At civilians’ expense: Was a commercial Delta flight a cyber hack test by a foreign government?
08/22/2016 / By JD Heyes / Comments
At civilians’ expense: Was a commercial Delta flight a cyber hack test by a foreign government?

Earlier this week, tens of thousands of Delta Air Lines passengers were stranded after all of the company’s flights were grounded around the world because of what airline described as a mere system outage.

And while the outage was resolved fairly quickly, it still disrupted the airline’s travel schedule and left more than a few passengers scrambling to find other flights or deal with cancellations.

“Customers heading to the airport should expect delays and cancellations,” Delta warned in a statement. “While inquiries are high and wait times are long, our customer service agents are doing everything they can to assist.”

Delta blamed the interruption to its flight data systems on a power outage in Atlanta, where the airline is headquartered. But then something strange happened: the power company, Georgia Power, disputed that claim.

“We believe that Delta experienced an equipment failure overnight that caused a power outage,” Craig Bell, a spokesman for Georgia Power, said in an interview with USA Today. “Our crews have been out there all morning closely with Delta and their team as they repair the affected equipment. We don’t believe it was a Georgia Power issue.”

Whatever it was, it grounded an entire airline.

In July, Southwest Airlines experienced a similar glitch in technology that led to multi-day disruptions of thousands of flight. The airline blamed a router failure which it said then cascaded on July 20, taking reservation systems offline and taking several days to figure out and resolve. More than 2,300 flights were canceled, while flight-tracking services estimated that about 8,000 flights were late.


Some suspect that hackers may be at work in both cases – perhaps from China, Russia or even Iran. Consider some recent incidents:

— In 2011, hackers that were linked to the Iranian government launched cyber attacks on about four dozen U.S. financial institutions, including the New York Stock Exchange, Nasdaq, Bank of America Corp., JPMorgan Chase & Co. and AT&T Inc. and others, according to a federal indictment. But that’s not all. In 2013, an Iranian hacker also got unauthorized access to a small dam in New York, obtaining data about the dam’s status and operation as well as details like water levels and temperature for nearly three weeks.

— China has repeatedly hacked the Interior Department’s systems to gain information about dams all over the United States. If a hacker could control the systems he or she could kill thousands of Americans by flooding entire regions. Also, the nation’s system of agriculture would be disrupted in areas dependent on water from dams.

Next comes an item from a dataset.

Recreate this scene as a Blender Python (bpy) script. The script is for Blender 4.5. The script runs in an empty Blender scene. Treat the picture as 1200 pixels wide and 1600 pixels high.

— In June U.S. authorities moved to indict another Chinese hacker – codenamed “UglyGorilla” – after he hacked into the computer system of a utility company in the nation’s northeast, where tens of millions of Americans call home. And while the hacker stole schematics of pipelines, got access to systems controlling the flow of natural gas and perused channels where, at the touch of a few keys, he could have made a pipeline explode or cut off heat to an entire city – his mission appeared to be focused on how China could information from the utility to wage war.

Imagine if a hacker could access all of the U.S. power grid, or sabotage and disable entire flight control systems of nearly all major airlines. What kind of chaos would ensue?

It’s not likely that Southwest or Delta would admit their systems were hacked, if indeed they were, out of security concerns. But two “glitches” in a couple weeks is certainly out of the ordinary.